Carol Burris says:

[W]atch the Relay Graduate School of Education video entitled ‘[A Culture of Support]’ . . . . Go to the link and look for the title. In the video, the teacher barks commands and questions, often with the affect and speed of a drill sergeant. The questions concern the concept of a ‘character trait’ but are low-level, often in a ‘fill in the blank’ format. The teacher cuts the student off as he attempts to answer the question. Students engage in the bizarre behavior of wiggling their fingers to send ‘energy’ to a young man, Omari, put on the spot by the teacher. Students’ fingers point to their temple and they wiggle hands in the air to send signals. Hands shoot up before the question is asked, and think time is never given to formulate thoughtful answers. When Omari confuses the word ‘ambition’ with ‘anxious’ (an error that is repeated by a classmate), you know that is how he is feeling at the moment. As the video closes with the command, “hands down, star position, [you are back reading right now]” there is not the warmth of a teacher smile, nor the utterance of ‘please’. The original question is forgotten and you are left to wonder if anyone understands what a character trait is. The pail was filled with ‘something’ and the teacher moves on. . . .

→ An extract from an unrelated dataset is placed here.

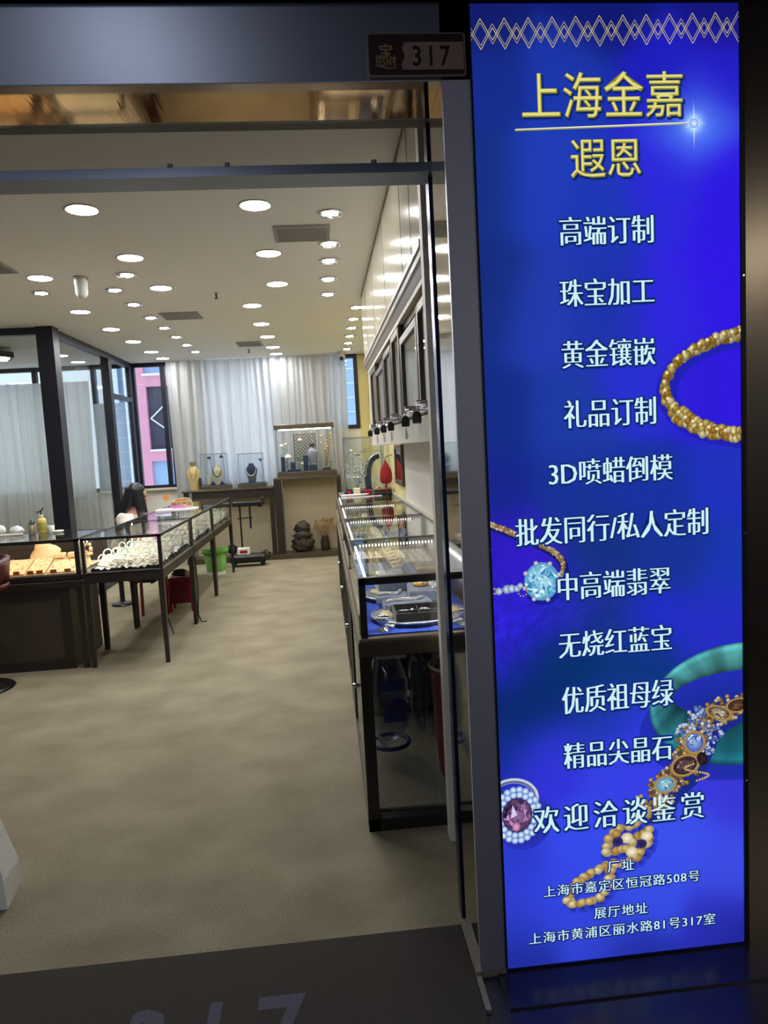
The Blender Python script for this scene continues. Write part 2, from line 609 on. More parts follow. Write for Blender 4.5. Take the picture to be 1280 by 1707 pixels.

[The teacher] is performing as taught by a system that … better prepares students for the dutiful obedience of the military than for the intellectual challenges they will encounter in college. In schools taught by RGSE teachers, the Common Core State Standards will be, I fear, merely heavier rocks in the pail.

As I watched the video, I thought about the rich discussions, open-ended speculative questions, ample think time, and supportive feeling tone that I find in the classrooms of the teachers at my school. I remember the same culture in the middle school where I taught. Both are diverse schools that serve students with little as well as students with much. Suburban parents would be horrified by the magic finger wiggling and drill techniques used in the video clip. How sad that charter school students are treated as if, were they were given one second to think, the teacher would lose control. How horrifying that [in this school] student grades and punishments are put on public display. The dignity of the learner comes in second to his or her compliance.

via http://www.washingtonpost.com/blogs/answer-sheet/post/is-filling-the-pail-any-way-to-train-teachers/2012/07/04/gJQADViVOW_blog.html

Is this imposing upon ‘other people’s children’ the kind of education that White, middle class parents would never accept? Or is it merely giving traditionally-underserved students access to the tools required for accessing the codes and cultures of power?